Y entonces, un doctor de la Ley se levantó y le preguntó para ponerlo a
prueba: "Maestro, ¿qué tengo que hacer para heredar la Vida eterna?". Jesús
le preguntó a su vez: "¿Qué está escrito en la Ley? ¿Qué lees en
ella?". El le respondió: "Amarás al Señor, tu Dios, con todo tu
corazón, con toda tu alma, con todas tus fuerzas y con todo tu espíritu, y a tu
prójimo como a ti mismo". "Has respondido exactamente, le dijo
Jesús; obra así y alcanzarás la vida".
Pero el doctor de la Ley, para justificar su intervención, le hizo esta
pregunta: "¿Y quién es mi prójimo?". Jesús volvió a tomar la
palabra y le respondió: "Un hombre bajaba de Jerusalén a Jericó y cayó en
manos de unos ladrones, que lo despojaron de todo, lo hirieron y se fueron,
dejándolo medio muerto. Casualmente bajaba por el mismo camino un
sacerdote: lo vio y siguió de largo. También pasó por allí un levita: lo
vio y siguió su camino. Pero un samaritano que viajaba por allí, al pasar
junto a él, lo vio y se conmovió, entonces se acercó y vendó sus heridas,
cubriéndolas con aceite y vino; después lo puso sobre su propia montura, lo
condujo a un albergue y se encargó de cuidarlo. Al día siguiente, sacó dos
denarios y se los dio al dueño del albergue, diciéndole: 'Cuídalo, y lo que
gastes de más, te lo pagaré al volver'.
¿Cuál de los tres te parece que se portó como prójimo del
hombre asaltado por los ladrones?". "El que tuvo compasión de
él", le respondió el doctor. Y Jesús le dijo: "Ve, y procede tú de la
misma manera".
“¿Cuál de los tres… ha sido el prójimo del hombre que cayó en
manos de los bandidos?”
La
parábola del buen Samaritano (cf. Lc 10, 25-37) nos lleva sobre todo a dos
aclaraciones importantes. Mientras el concepto de “prójimo” hasta entonces se
refería esencialmente a los conciudadanos y a los extranjeros que se
establecían en la tierra de Israel, y por tanto a la comunidad compacta de un
país o de un pueblo, ahora este límite desaparece. Mi prójimo es cualquiera que
tenga necesidad de mí y que yo pueda ayudar. Se universaliza el concepto de
prójimo, pero permaneciendo concreto. Aunque se extienda a todos los hombres,
el amor al prójimo no se reduce a una actitud genérica y abstracta, poco
exigente en sí misma, sino que requiere mi compromiso práctico aquí y ahora. La
Iglesia tiene siempre el deber de interpretar cada vez esta relación entre
lejanía y proximidad, con vistas a la vida práctica de sus miembros.

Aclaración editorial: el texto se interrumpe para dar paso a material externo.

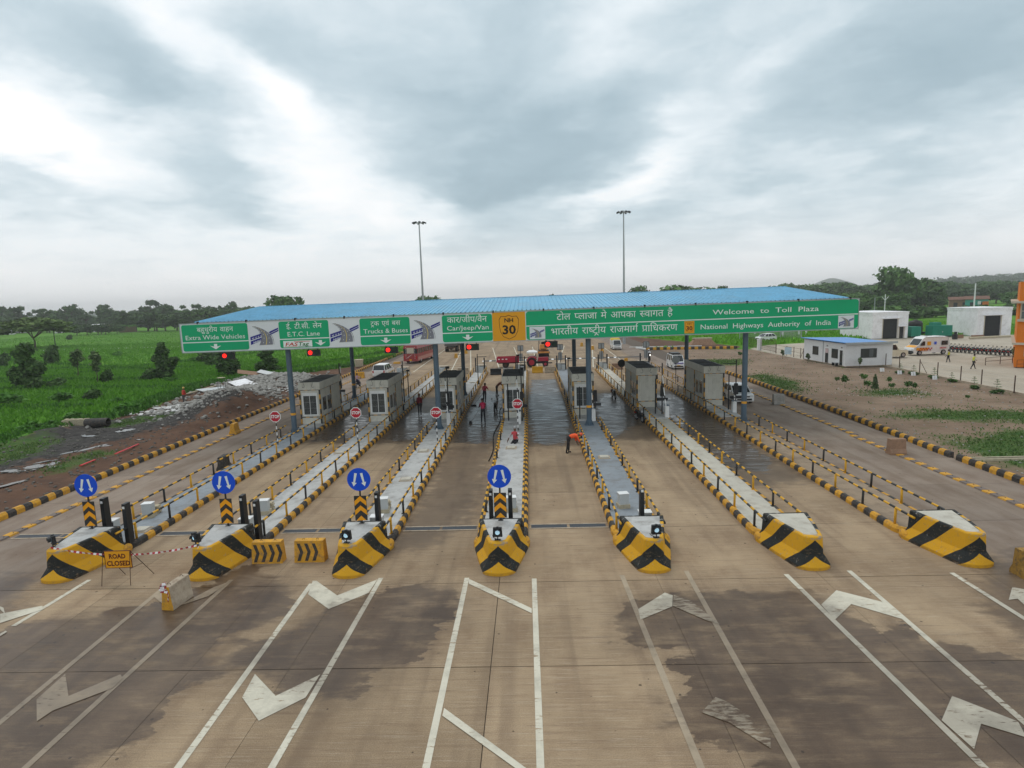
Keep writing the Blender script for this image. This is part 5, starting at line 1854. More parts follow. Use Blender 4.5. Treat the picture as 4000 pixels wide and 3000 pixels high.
    if helmet or cap:
        MB().ball(tuple(hc), .115, 10, 6, 0, (.95, 1.08, .85)).build('helmet' if helmet else 'head_wrap', mat('headgear ' + nm, helmet or cap, .5, .08), t, off, smooth=True)
    else:
        MB().ball(tuple(hd(.285, -.022)), .098, 10, 6, 0, (.95, 1.05, .9)).build('hair', M['tyre'], t, off, smooth=True)
    return t, [off + p for p, _, _ in hands]


RED, YG = (.50, .045, .035), (.55, .55, .04)
person('worker in a red reflective vest and yellow helmet standing on the rubble at the left', (-36.9, 61.1, .05), -.5, .12, vest=(.55, .06, .04), shirt=(.35, .03, .03), trousers=(.06, .05, .05), helmet=(.62, .42, .12), h=1.06, arms=((.5, .6), (.2, .4)))
person('person in a dark red vest walking up the lane behind the third-left island', (-10.0, 52.0, 0), .1, .05, legs=((.22, .1), (-.2, .25)), vest=(.20, .02, .03), shirt=(.22, .04, .05), cap=(.18, .08, .05), h=1.1)
t, hs = person('person in a crimson vest sweeping the wet lane, back to the camera', (-4.0, 48.1, 0), .25, .22, legs=((.15, .12), (-.1, .1)), vest=(.42, .02, .07), shirt=(.16, .02, .04), trousers=(.02, .02, .025), arms=((.6, .5), (.35, .5)), h=1.13)
b = thing('broom', 'long handled broom held by the sweeping person in the crimson vest', 'broom', (0, 0, 0))
MB().cyl((-4.35, 48.35, 1.02), (-4.95, 47.95, .18), .016, n=6).build('handle', M['bark'], b)
MB().box(-5.2, -4.9, 47.82, 47.98, 0, .2, 0, .08, .02).build('bristles', M['tyre'], b)
person('person with a bright pink back stepping along the wet lane behind the sweeper', (-4.6, 58.0, 0), -.1, .5, legs=((.25, .2), (-.2, .1)), vest=(.68, .08, .13), shirt=(.62, .07, .12), trousers=(.025, .025, .03), arms=((.5, .2), (.8, .3)), h=1.13, head=.3)
b = thing('mop', 'long dark mop held by the pink backed person in the wet lane', 'mop', (0, 0, 0))
MB().cyl((-4.7, 58.3, 1.0), (-5.5, 56.2, .1), .018, n=6).box(-5.8, -5.3, 56.0, 56.3, 0, .12).build('handle', M['tyre'], b)
person('person in a reddish brown shirt bending over a broom farther up the wet lane', (-3.6, 61.9, 0), -1.2, .95, legs=((.2, .1), (-.12, .05)), shirt=(.28, .10, .07), trousers=(.03, .025, .025), arms=((.5, .3), (.7, .2)), h=1.1, head=.2)
b = thing('broom', 'broom of the bending person farther up the wet lane', 'broom', (0, 0, 0))
MB().cyl((-3.1, 61.9, .75), (-2.55, 61.5, .1), .018, n=6).box(-2.75, -2.45, 61.4, 61.6, 0, .14).build('handle', M['bark'], b)
person('person in a white and red vest sitting on the middle island by the right rail', (-1.15, 39.9, .25), PI - .35, .05, legs=((1.5, 1.9), (1.35, 1.2)), vest=(.55, .07, .08), shirt=(.45, .42, .42), trousers=(.02, .02, .025), arms=((1.4, .2), (.4, .5)), h=1.16, seat=.14, cap=(.3, .3, .3), out=.6)
person('person in a bright orange shirt bent double beside the third-right island kerb', (2.35, 37.6, 0), -1.35, 1.45, legs=((.1, .08), (-.16, .08)), vest=(.85, .11, .03), shirt=(.80, .10, .03), trousers=(.025, .022, .022), arms=((-.15, .15), (.05, .1)), h=1.12, cap=(.65, .10, .04))
person('person in a yellow reflective vest walking past the ambulance rear wheel', (55.7, 80.1, 0), .5, .04, legs=((.18, .1), (-.15, .2)), vest=YG, shirt=(.50, .42, .45), trousers=(.02, .022, .03), h=.97)
person('person in a yellow vest striding with legs apart on the compound ground', (53.75, 72.9, 0), -1.5, .08, legs=((.45, .1), (-.45, .1)), vest=YG, shirt=(.55, .53, .40), trousers=(.02, .02, .022), arms=((.6, .5), (-.3, .5)), h=1.05)

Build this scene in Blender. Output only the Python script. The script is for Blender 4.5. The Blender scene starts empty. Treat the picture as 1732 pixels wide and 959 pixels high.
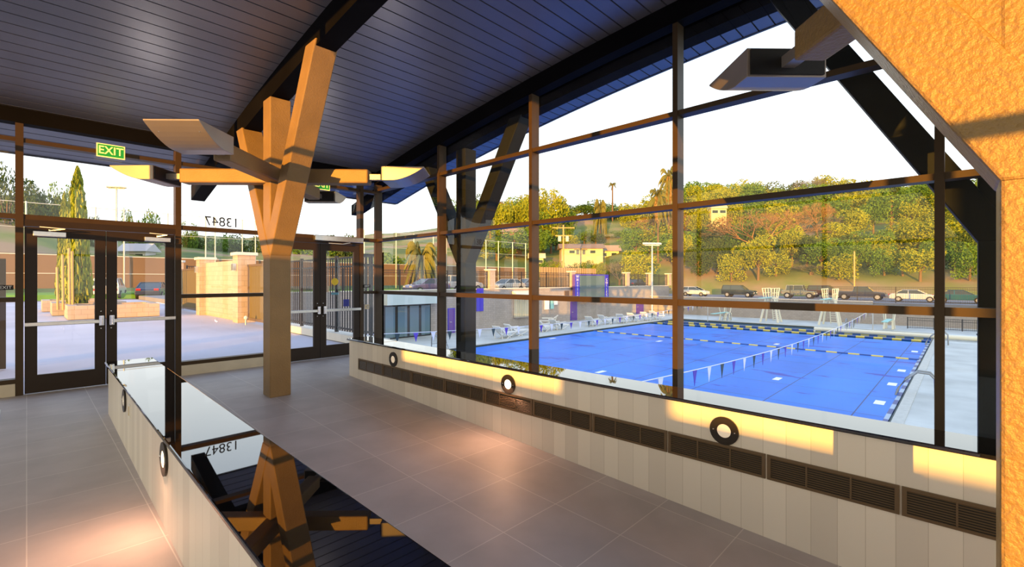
import bpy, bmesh, math, random
from mathutils import Vector, Matrix
random.seed(7)
S = bpy.context.scene
COL = S.collection
PI = math.pi
# ------------------------------------------------------------------ camera
CH, SH = .7197, .6943            # heading of the camera in the X / Y grid of the building
FPX, CU, CV = 792.0, 866.0, 474.0
cd = bpy.data.cameras.new('camera'); cam = bpy.data.objects.new('camera', cd); COL.objects.link(cam)
cam.location = (0, 0, 1.6)
cam.rotation_euler = (PI/2, 0, -math.atan2(CH, SH))
cd.sensor_width = 36; cd.lens = FPX/1732*36; cd.shift_y = -5.5/1732
cd.clip_end = 2000; cd.clip_start = .05
S.camera = cam
# ------------------------------------------------------------------ light
S.view_settings.view_transform = 'Standard'; S.view_settings.look = 'None'
S.view_settings.gamma = 1; S.view_settings.exposure = .35; S.view_settings.use_curve_mapping = False
S.cycles.max_bounces = 12; S.cycles.transparent_max_bounces = 32
S.cycles.use_denoising = True
S.cycles.sample_clamp_indirect = 6
SUN = Vector((.89, .45, -.062)).normalized()
sl = bpy.data.lights.new('sun', 'SUN'); so = bpy.data.objects.new('sun', sl); COL.objects.link(so)
sl.energy = 8.0; sl.color = (1, .47, .06); sl.angle = math.radians(.3)
so.rotation_euler = SUN.to_track_quat('-Z', 'Y').to_euler()
so.location = (-20, -12, 8)
w = bpy.data.worlds.new('world'); S.world = w; w.use_nodes = True
nt = w.node_tree; nt.nodes.clear()
def N(t, **k):
    n = nt.nodes.new(t)
    for a, b in k.items(): setattr(n, a, b)
    return n
def L(a, b): nt.links.new(a, b)
tc = N('ShaderNodeTexCoord'); sep = N('ShaderNodeSeparateXYZ'); L(tc.outputs['Generated'], sep.inputs[0])
rz = N('ShaderNodeValToRGB'); L(sep.outputs[2], rz.inputs[0])
cr = rz.color_ramp; cr.elements[0].position = 0.0; cr.elements[0].color = (1.0, 1.0, .98, 1)
cr.elements[1].position = .9; cr.elements[1].color = (.33, .50, .86, 1)
e = cr.elements.new(.22); e.color = (.93, .98, 1.0, 1)
e = cr.elements.new(.5); e.color = (.62, .76, .97, 1)
dt = N('ShaderNodeVectorMath', operation='DOT_PRODUCT'); L(tc.outputs['Generated'], dt.inputs[0]); dt.inputs[1].default_value = tuple(-SUN)
mp = N('ShaderNodeMapRange'); L(dt.outputs['Value'], mp.inputs[0]); mp.inputs[1].default_value = .2; mp.inputs[2].default_value = 1.0
mx = N('ShaderNodeMix', data_type='RGBA'); L(mp.outputs[0], mx.inputs[0]); L(rz.outputs[0], mx.inputs[6]); mx.inputs[7].default_value = (1.0, .80, .42, 1)
no = N('ShaderNodeTexNoise'); L(tc.outputs['Generated'], no.inputs['Vector']); no.inputs['Scale'].default_value = 2.2; no.inputs['Detail'].default_value = 6
mr = N('ShaderNodeMapRange'); L(no.outputs[0], mr.inputs[0]); mr.inputs[1].default_value = .35; mr.inputs[2].default_value = .7; mr.inputs[3].default_value = .96; mr.inputs[4].default_value = 1.1
sc = N('ShaderNodeVectorMath', operation='SCALE'); L(mx.outputs[2], sc.inputs[0]); L(mr.outputs[0], sc.inputs['Scale'])
bg = N('ShaderNodeBackground'); L(sc.outputs[0], bg.inputs[0]); bg.inputs[1].default_value = 1.5
wo = N('ShaderNodeOutputWorld'); L(bg.outputs[0], wo.inputs[0])

# ------------------------------------------------------------------ helpers
def at(u, d, z=0):
    """point seen in column u at forward distance d, height z"""
    r = (u-CU)/FPX*d
    return Vector((CH*d+SH*r, SH*d-CH*r, z))
def zof(v, d): return 1.6-(v-CV)*d/FPX
class MB:
    def __init__(s): s.v = []; s.f = []; s.sm = []
    def add(s, vs, fs, smooth=False):
        n = len(s.v); s.v += [tuple(q) for q in vs]
        for f in fs: s.f.append([n+i for i in f]); s.sm.append(smooth)
        return s
    def box(s, x0, x1, y0, y1, z0, z1):
        return s.add([(x0,y0,z0),(x1,y0,z0),(x1,y1,z0),(x0,y1,z0),(x0,y0,z1),(x1,y0,z1),(x1,y1,z1),(x0,y1,z1)],
                     [(0,3,2,1),(4,5,6,7),(0,1,5,4),(1,2,6,5),(2,3,7,6),(3,0,4,7)])
    def prism(s, poly, axis, a, b):
        """poly of 2D points extruded along axis from a to b"""
        def m(p, t):
            if axis == 'x': return (t, p[0], p[1])
            if axis == 'y': return (p[0], t, p[1])
            return (p[0], p[1], t)
        n = len(poly)
        vs = [m(p, a) for p in poly]+[m(p, b) for p in poly]
        return s.add(vs, [list(range(n))[::-1], list(range(n, 2*n))]+[(i,(i+1)%n,n+(i+1)%n,n+i) for i in range(n)])
    def bar(s, p, q, wx, wy=None, up=(0,0,1)):
        """rectangular bar from p to q"""
        p = Vector(p); q = Vector(q); wy = wy or wx
        d = (q-p).normalized(); u = Vector(up)
        if abs(d.dot(u)) > .98: u = Vector((0,1,0))
        a = d.cross(u).normalized()*wx/2; b = a.cross(d).normalized()*wy/2
        vs = [p-a-b,p+a-b,p+a+b,p-a+b,q-a-b,q+a-b,q+a+b,q-a+b]
        return s.add(vs, [(0,3,2,1),(4,5,6,7),(0,1,5,4),(1,2,6,5),(2,3,7,6),(3,0,4,7)])
    def tube(s, pts, r, n=8, r2=None, cap=True):
        pts = [Vector(p) for p in pts]; rings = []
        for i, p in enumerate(pts):
            d = (pts[min(i+1,len(pts)-1)]-pts[max(i-1,0)]).normalized()
            u = Vector((0,0,1)) if abs(d.z) < .9 else Vector((1,0,0))
            a = d.cross(u).normalized(); b = a.cross(d).normalized()
            rr = r if r2 is None else r+(r2-r)*i/max(1,len(pts)-1)
            rings.append([p+(a*math.cos(t*2*PI/n)+b*math.sin(t*2*PI/n))*rr for t in range(n)])
        vs = [q for R in rings for q in R]; fs = []
        for i in range(len(rings)-1):
            for k in range(n): fs.append((i*n+k, i*n+(k+1)%n, (i+1)*n+(k+1)%n, (i+1)*n+k))
        s.add(vs, fs, True)
        if cap: s.add(rings[0], [list(range(n))[::-1]]); s.add(rings[-1], [list(range(n))])
        return s
    def ball(s, c, r, n=10, m=6, sz=1):
        vs = []; fs = []
        for i in range(m+1):
            ph = PI*i/m
            for k in range(n):
                t = 2*PI*k/n
                vs.append((c[0]+r*math.sin(ph)*math.cos(t), c[1]+r*math.sin(ph)*math.sin(t), c[2]+r*sz*math.cos(ph)))
        for i in range(m):
            for k in range(n): fs.append((i*n+k, (i+1)*n+k, (i+1)*n+(k+1)%n, i*n+(k+1)%n))
        return s.add(vs, fs, True)
    def ring(s, c, r0, r1, axis, a, b, n=28):
        """flat ring (washer) along axis from a to b"""
        vs = []
        for t in (a, b):
            for r in (r0, r1):
                for k in range(n):
                    x, y = r*math.cos(2*PI*k/n), r*math.sin(2*PI*k/n)
                    vs.append((t, c[0]+x, c[1]+y) if axis == 'x' else (c[0]+x, t, c[1]+y) if axis == 'y' else (c[0]+x, c[1]+y, t))
        fs = []
        for k in range(n):
            j = (k+1) % n
            fs += [(k,j,n+j,n+k), (2*n+k,3*n+k,3*n+j,2*n+j), (n+k,n+j,3*n+j,3*n+k), (k,2*n+k,2*n+j,j)]
        return s.add(vs, fs)
    def build(s, name, mat, parent=None, bevel=0, **props):
        me = bpy.data.meshes.new(name); me.from_pydata(s.v, [], s.f)
        me.polygons.foreach_set('use_smooth', s.sm)
        b = bmesh.new(); b.from_mesh(me); bmesh.ops.recalc_face_normals(b, faces=b.faces); b.to_mesh(me); b.free()
        me.materials.append(mat); me.update()
        o = bpy.data.objects.new(name, me); COL.objects.link(o)
        if parent: o.parent = parent
        if bevel:
            m = o.modifiers.new('bevel', 'BEVEL'); m.width = bevel; m.segments = 2; m.limit_method = 'ANGLE'; m.angle_limit = .6
        for k, v in props.items(): o[k] = v
        return o
def empty(name, loc=(0,0,0), rz=0, **props):
    o = bpy.data.objects.new(name, None); COL.objects.link(o); o.location = loc; o.rotation_euler = (0,0,rz)
    o.empty_display_size = .2
    for k, v in props.items(): o[k] = v
    return o
def thing(name, label, cat, loc=(0,0,0), rz=0, group=None):
    o = empty(name, loc, rz, label=label, category=cat)
    if group: o['group'] = group
    return o
def tag(o, label, cat, group=None):
    o['label'] = label; o['category'] = cat
    if group: o['group'] = group
    return o
KIDS = {}
def dup(root, loc, rz=0, label=None, scale=1, group=None):
    r = root.copy(); COL.objects.link(r); r.location = loc; r.rotation_euler = (0,0,rz); r.scale = (scale,)*3 if not isinstance(scale, tuple) else scale
    if label: r['label'] = label
    if group: r['group'] = group
    for ch in list(root.children):
        c = ch.copy(); COL.objects.link(c); c.parent = r
        for g in list(ch.children):
            k = g.copy(); COL.objects.link(k); k.parent = c
    return r
def put_text(txt, size, mat, name, parent=None, loc=(0,0,0), rot=(0,0,0), extrude=.002, align='CENTER', sx=1, bold=0):
    c = bpy.data.curves.new(name, 'FONT'); c.body = txt; c.size = size; c.extrude = extrude; c.align_x = align; c.align_y = 'CENTER'; c.offset = bold*size
    c.materials.append(mat)
    t = bpy.data.objects.new('tmp', c); COL.objects.link(t)
    dg = bpy.context.evaluated_depsgraph_get(); dg.update()
    me = bpy.data.meshes.new_from_object(t.evaluated_get(dg)); bpy.data.objects.remove(t)
    o = bpy.data.objects.new(name, me); COL.objects.link(o); o.location = loc; o.rotation_euler = rot; o.scale = (sx, 1, 1)
    if parent: o.parent = parent
    if not me.materials: me.materials.append(mat)
    return o
def mat(name, col, rough=.6, metal=0, noise=0, nscale=5, bump=0, bscale=40, emit=None, estr=0, ior=1.5, spec=.5, coat=0):
    m = bpy.data.materials.new(name); m.use_nodes = True
    t = m.node_tree; b = t.nodes['Principled BSDF']
    b.inputs['Base Color'].default_value = (*col, 1); b.inputs['Roughness'].default_value = rough; b.inputs['Metallic'].default_value = metal
    b.inputs['IOR'].default_value = ior; b.inputs['Specular IOR Level'].default_value = spec
    b.inputs['Coat Weight'].default_value = coat; b.inputs['Coat Roughness'].default_value = .03
    if emit: b.inputs['Emission Color'].default_value = (*emit, 1); b.inputs['Emission Strength'].default_value = estr
    tcn = t.nodes.new('ShaderNodeTexCoord')
    if noise:
        n = t.nodes.new('ShaderNodeTexNoise'); n.inputs['Scale'].default_value = nscale; n.inputs['Detail'].default_value = 6
        t.links.new(tcn.outputs['Object'], n.inputs['Vector'])
        r = t.nodes.new('ShaderNodeMapRange'); t.links.new(n.outputs[0], r.inputs[0])
        r.inputs[1].default_value = .3; r.inputs[2].default_value = .7; r.inputs[3].default_value = 1-noise; r.inputs[4].default_value = 1+noise
        sv = t.nodes.new('ShaderNodeVectorMath'); sv.operation = 'SCALE'; sv.inputs[0].default_value = col
        t.links.new(r.outputs[0], sv.inputs['Scale']); t.links.new(sv.outputs[0], b.inputs['Base Color'])
    if bump:
        n = t.nodes.new('ShaderNodeTexNoise'); n.inputs['Scale'].default_value = bscale; n.inputs['Detail'].default_value = 4
        t.links.new(tcn.outputs['Object'], n.inputs['Vector'])
        bm = t.nodes.new('ShaderNodeBump'); bm.inputs['Strength'].default_value = bump; bm.inputs['Distance'].default_value = .02
        t.links.new(n.outputs[0], bm.inputs['Height']); t.links.new(bm.outputs[0], b.inputs['Normal'])
    return m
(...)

En fin, se ha de recordar de modo particular la gran
parábola del Juicio final (cf. Mt 25, 31-46), en el cual el amor se convierte
en el criterio para la decisión definitiva sobre la valoración positiva o
negativa de una vida humana. Jesús se identifica con los pobres: los
hambrientos y sedientos, los forasteros, los desnudos, enfermos o encarcelados.
“Cada vez que lo hicisteis con uno de estos mis humildes hermanos, conmigo lo
hicisteis” (Mt 25, 40). Amor a Dios y amor al prójimo se funden entre sí: en el
más humilde, encontramos a Jesús mismo y en Jesús encontramos a Dios.